Extract each line of the data below exactly as written.
=====
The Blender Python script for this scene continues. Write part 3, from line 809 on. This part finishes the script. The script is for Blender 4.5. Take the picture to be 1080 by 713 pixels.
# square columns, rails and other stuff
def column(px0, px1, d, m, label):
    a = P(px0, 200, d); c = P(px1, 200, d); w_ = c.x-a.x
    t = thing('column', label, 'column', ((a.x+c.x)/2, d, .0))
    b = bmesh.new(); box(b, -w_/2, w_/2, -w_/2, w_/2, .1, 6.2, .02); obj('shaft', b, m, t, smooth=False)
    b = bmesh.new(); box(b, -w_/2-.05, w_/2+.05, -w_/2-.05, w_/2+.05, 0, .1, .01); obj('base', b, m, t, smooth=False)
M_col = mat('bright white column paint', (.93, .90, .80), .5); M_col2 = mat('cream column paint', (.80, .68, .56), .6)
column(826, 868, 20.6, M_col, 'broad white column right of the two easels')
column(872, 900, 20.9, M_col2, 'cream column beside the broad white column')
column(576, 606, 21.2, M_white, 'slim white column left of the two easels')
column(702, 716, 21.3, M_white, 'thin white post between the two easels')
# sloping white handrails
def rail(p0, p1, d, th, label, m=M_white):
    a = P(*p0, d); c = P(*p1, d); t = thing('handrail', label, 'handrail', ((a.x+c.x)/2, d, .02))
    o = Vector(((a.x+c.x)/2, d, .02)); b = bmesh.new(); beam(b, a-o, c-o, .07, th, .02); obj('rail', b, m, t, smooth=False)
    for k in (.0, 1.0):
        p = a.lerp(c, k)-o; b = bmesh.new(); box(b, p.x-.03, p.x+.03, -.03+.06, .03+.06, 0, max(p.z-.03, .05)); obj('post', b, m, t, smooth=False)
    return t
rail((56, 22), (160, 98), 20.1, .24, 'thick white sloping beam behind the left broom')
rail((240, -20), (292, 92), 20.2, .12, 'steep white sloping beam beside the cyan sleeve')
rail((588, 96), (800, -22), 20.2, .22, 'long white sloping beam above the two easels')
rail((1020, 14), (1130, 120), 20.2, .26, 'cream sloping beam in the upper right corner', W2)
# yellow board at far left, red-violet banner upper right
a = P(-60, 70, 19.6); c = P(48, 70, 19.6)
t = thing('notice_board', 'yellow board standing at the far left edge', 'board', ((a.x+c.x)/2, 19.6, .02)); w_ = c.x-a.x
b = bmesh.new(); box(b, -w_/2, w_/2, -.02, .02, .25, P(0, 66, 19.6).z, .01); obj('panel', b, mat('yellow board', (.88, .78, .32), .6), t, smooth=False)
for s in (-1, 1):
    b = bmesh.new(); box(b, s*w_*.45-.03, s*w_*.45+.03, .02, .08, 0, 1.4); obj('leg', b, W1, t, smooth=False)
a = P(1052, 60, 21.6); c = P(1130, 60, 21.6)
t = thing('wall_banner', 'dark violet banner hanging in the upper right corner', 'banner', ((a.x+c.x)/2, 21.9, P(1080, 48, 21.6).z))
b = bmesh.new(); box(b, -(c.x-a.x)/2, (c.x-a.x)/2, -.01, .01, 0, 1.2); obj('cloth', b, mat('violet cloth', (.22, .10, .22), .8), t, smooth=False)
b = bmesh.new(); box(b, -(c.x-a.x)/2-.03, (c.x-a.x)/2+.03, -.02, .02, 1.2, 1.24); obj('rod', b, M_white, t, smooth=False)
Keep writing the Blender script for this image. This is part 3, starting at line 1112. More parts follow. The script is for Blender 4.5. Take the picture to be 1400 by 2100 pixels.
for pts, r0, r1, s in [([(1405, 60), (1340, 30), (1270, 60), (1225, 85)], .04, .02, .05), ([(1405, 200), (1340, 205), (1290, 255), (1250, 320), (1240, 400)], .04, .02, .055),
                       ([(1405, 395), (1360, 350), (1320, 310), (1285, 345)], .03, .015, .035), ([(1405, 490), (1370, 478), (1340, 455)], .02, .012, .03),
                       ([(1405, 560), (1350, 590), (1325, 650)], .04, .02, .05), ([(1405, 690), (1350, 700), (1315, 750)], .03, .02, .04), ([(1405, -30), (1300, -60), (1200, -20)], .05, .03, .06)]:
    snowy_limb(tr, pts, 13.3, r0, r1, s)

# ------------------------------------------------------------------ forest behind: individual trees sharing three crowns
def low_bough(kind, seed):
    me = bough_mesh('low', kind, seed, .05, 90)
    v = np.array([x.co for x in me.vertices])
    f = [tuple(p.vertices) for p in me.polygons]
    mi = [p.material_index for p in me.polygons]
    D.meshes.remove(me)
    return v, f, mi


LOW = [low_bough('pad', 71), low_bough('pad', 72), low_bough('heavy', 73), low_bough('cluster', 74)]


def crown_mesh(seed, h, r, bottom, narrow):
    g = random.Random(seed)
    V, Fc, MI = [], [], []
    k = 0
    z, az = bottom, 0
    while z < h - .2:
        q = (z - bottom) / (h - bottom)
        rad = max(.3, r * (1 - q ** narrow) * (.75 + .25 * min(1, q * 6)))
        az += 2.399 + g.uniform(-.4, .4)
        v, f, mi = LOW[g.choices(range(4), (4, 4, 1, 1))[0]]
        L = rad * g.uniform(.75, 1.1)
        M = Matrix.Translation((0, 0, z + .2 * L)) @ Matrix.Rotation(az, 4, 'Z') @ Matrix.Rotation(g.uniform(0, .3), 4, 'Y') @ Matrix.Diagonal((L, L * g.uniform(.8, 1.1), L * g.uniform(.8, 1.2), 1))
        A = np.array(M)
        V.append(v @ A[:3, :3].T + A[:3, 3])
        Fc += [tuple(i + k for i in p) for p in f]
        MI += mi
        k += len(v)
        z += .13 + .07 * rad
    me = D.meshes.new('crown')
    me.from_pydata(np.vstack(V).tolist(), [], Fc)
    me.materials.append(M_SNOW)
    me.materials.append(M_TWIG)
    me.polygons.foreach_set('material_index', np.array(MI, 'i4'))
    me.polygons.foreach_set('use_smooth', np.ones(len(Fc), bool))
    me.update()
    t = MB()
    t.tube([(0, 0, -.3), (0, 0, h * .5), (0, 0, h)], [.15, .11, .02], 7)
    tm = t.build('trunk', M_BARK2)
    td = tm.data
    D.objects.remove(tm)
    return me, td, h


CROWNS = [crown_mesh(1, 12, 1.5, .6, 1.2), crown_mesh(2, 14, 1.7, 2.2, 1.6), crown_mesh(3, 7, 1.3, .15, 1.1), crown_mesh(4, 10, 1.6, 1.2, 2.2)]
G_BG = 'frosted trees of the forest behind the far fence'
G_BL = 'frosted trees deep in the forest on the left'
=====
» FINAL RESULT
The Blender Python script for this scene continues. Write part 3, from line 809 on. This part finishes the script. The script is for Blender 4.5. Take the picture to be 1080 by 713 pixels.
# square columns, rails and other stuff
def column(px0, px1, d, m, label):
    a = P(px0, 200, d); c = P(px1, 200, d); w_ = c.x-a.x
    t = thing('column', label, 'column', ((a.x+c.x)/2, d, .0))
    b = bmesh.new(); box(b, -w_/2, w_/2, -w_/2, w_/2, .1, 6.2, .02); obj('shaft', b, m, t, smooth=False)
    b = bmesh.new(); box(b, -w_/2-.05, w_/2+.05, -w_/2-.05, w_/2+.05, 0, .1, .01); obj('base', b, m, t, smooth=False)
M_col = mat('bright white column paint', (.93, .90, .80), .5); M_col2 = mat('cream column paint', (.80, .68, .56), .6)
column(826, 868, 20.6, M_col, 'broad white column right of the two easels')
column(872, 900, 20.9, M_col2, 'cream column beside the broad white column')
column(576, 606, 21.2, M_white, 'slim white column left of the two easels')
column(702, 716, 21.3, M_white, 'thin white post between the two easels')
# sloping white handrails
def rail(p0, p1, d, th, label, m=M_white):
    a = P(*p0, d); c = P(*p1, d); t = thing('handrail', label, 'handrail', ((a.x+c.x)/2, d, .02))
    o = Vector(((a.x+c.x)/2, d, .02)); b = bmesh.new(); beam(b, a-o, c-o, .07, th, .02); obj('rail', b, m, t, smooth=False)
    for k in (.0, 1.0):
        p = a.lerp(c, k)-o; b = bmesh.new(); box(b, p.x-.03, p.x+.03, -.03+.06, .03+.06, 0, max(p.z-.03, .05)); obj('post', b, m, t, smooth=False)
    return t
rail((56, 22), (160, 98), 20.1, .24, 'thick white sloping beam behind the left broom')
rail((240, -20), (292, 92), 20.2, .12, 'steep white sloping beam beside the cyan sleeve')
rail((588, 96), (800, -22), 20.2, .22, 'long white sloping beam above the two easels')
rail((1020, 14), (1130, 120), 20.2, .26, 'cream sloping beam in the upper right corner', W2)
# yellow board at far left, red-violet banner upper right
a = P(-60, 70, 19.6); c = P(48, 70, 19.6)
t = thing('notice_board', 'yellow board standing at the far left edge', 'board', ((a.x+c.x)/2, 19.6, .02)); w_ = c.x-a.x
b = bmesh.new(); box(b, -w_/2, w_/2, -.02, .02, .25, P(0, 66, 19.6).z, .01); obj('panel', b, mat('yellow board', (.88, .78, .32), .6), t, smooth=False)
for s in (-1, 1):
    b = bmesh.new(); box(b, s*w_*.45-.03, s*w_*.45+.03, .02, .08, 0, 1.4); obj('leg', b, W1, t, smooth=False)
a = P(1052, 60, 21.6); c = P(1130, 60, 21.6)
t = thing('wall_banner', 'dark violet banner hanging in the upper right corner', 'banner', ((a.x+c.x)/2, 21.9, P(1080, 48, 21.6).z))
b = bmesh.new(); box(b, -(c.x-a.x)/2, (c.x-a.x)/2, -.01, .01, 0, 1.2); obj('cloth', b, mat('violet cloth', (.22, .10, .22), .8), t, smooth=False)
b = bmesh.new(); box(b, -(c.x-a.x)/2-.03, (c.x-a.x)/2+.03, -.02, .02, 1.2, 1.24); obj('rod', b, M_white, t, smooth=False)
Keep writing the Blender script for this image. This is part 3, starting at line 1112. More parts follow. The script is for Blender 4.5. Take the picture to be 1400 by 2100 pixels.
for pts, r0, r1, s in [([(1405, 60), (1340, 30), (1270, 60), (1225, 85)], .04, .02, .05), ([(1405, 200), (1340, 205), (1290, 255), (1250, 320), (1240, 400)], .04, .02, .055),
                       ([(1405, 395), (1360, 350), (1320, 310), (1285, 345)], .03, .015, .035), ([(1405, 490), (1370, 478), (1340, 455)], .02, .012, .03),
                       ([(1405, 560), (1350, 590), (1325, 650)], .04, .02, .05), ([(1405, 690), (1350, 700), (1315, 750)], .03, .02, .04), ([(1405, -30), (1300, -60), (1200, -20)], .05, .03, .06)]:
    snowy_limb(tr, pts, 13.3, r0, r1, s)

# ------------------------------------------------------------------ forest behind: individual trees sharing three crowns
def low_bough(kind, seed):
    me = bough_mesh('low', kind, seed, .05, 90)
    v = np.array([x.co for x in me.vertices])
    f = [tuple(p.vertices) for p in me.polygons]
    mi = [p.material_index for p in me.polygons]
    D.meshes.remove(me)
    return v, f, mi


LOW = [low_bough('pad', 71), low_bough('pad', 72), low_bough('heavy', 73), low_bough('cluster', 74)]


def crown_mesh(seed, h, r, bottom, narrow):
    g = random.Random(seed)
    V, Fc, MI = [], [], []
    k = 0
    z, az = bottom, 0
    while z < h - .2:
        q = (z - bottom) / (h - bottom)
        rad = max(.3, r * (1 - q ** narrow) * (.75 + .25 * min(1, q * 6)))
        az += 2.399 + g.uniform(-.4, .4)
        v, f, mi = LOW[g.choices(range(4), (4, 4, 1, 1))[0]]
        L = rad * g.uniform(.75, 1.1)
        M = Matrix.Translation((0, 0, z + .2 * L)) @ Matrix.Rotation(az, 4, 'Z') @ Matrix.Rotation(g.uniform(0, .3), 4, 'Y') @ Matrix.Diagonal((L, L * g.uniform(.8, 1.1), L * g.uniform(.8, 1.2), 1))
        A = np.array(M)
        V.append(v @ A[:3, :3].T + A[:3, 3])
        Fc += [tuple(i + k for i in p) for p in f]
        MI += mi
        k += len(v)
        z += .13 + .07 * rad
    me = D.meshes.new('crown')
    me.from_pydata(np.vstack(V).tolist(), [], Fc)
    me.materials.append(M_SNOW)
    me.materials.append(M_TWIG)
    me.polygons.foreach_set('material_index', np.array(MI, 'i4'))
    me.polygons.foreach_set('use_smooth', np.ones(len(Fc), bool))
    me.update()
    t = MB()
    t.tube([(0, 0, -.3), (0, 0, h * .5), (0, 0, h)], [.15, .11, .02], 7)
    tm = t.build('trunk', M_BARK2)
    td = tm.data
    D.objects.remove(tm)
    return me, td, h


CROWNS = [crown_mesh(1, 12, 1.5, .6, 1.2), crown_mesh(2, 14, 1.7, 2.2, 1.6), crown_mesh(3, 7, 1.3, .15, 1.1), crown_mesh(4, 10, 1.6, 1.2, 2.2)]
G_BG = 'frosted trees of the forest behind the far fence'
G_BL = 'frosted trees deep in the forest on the left'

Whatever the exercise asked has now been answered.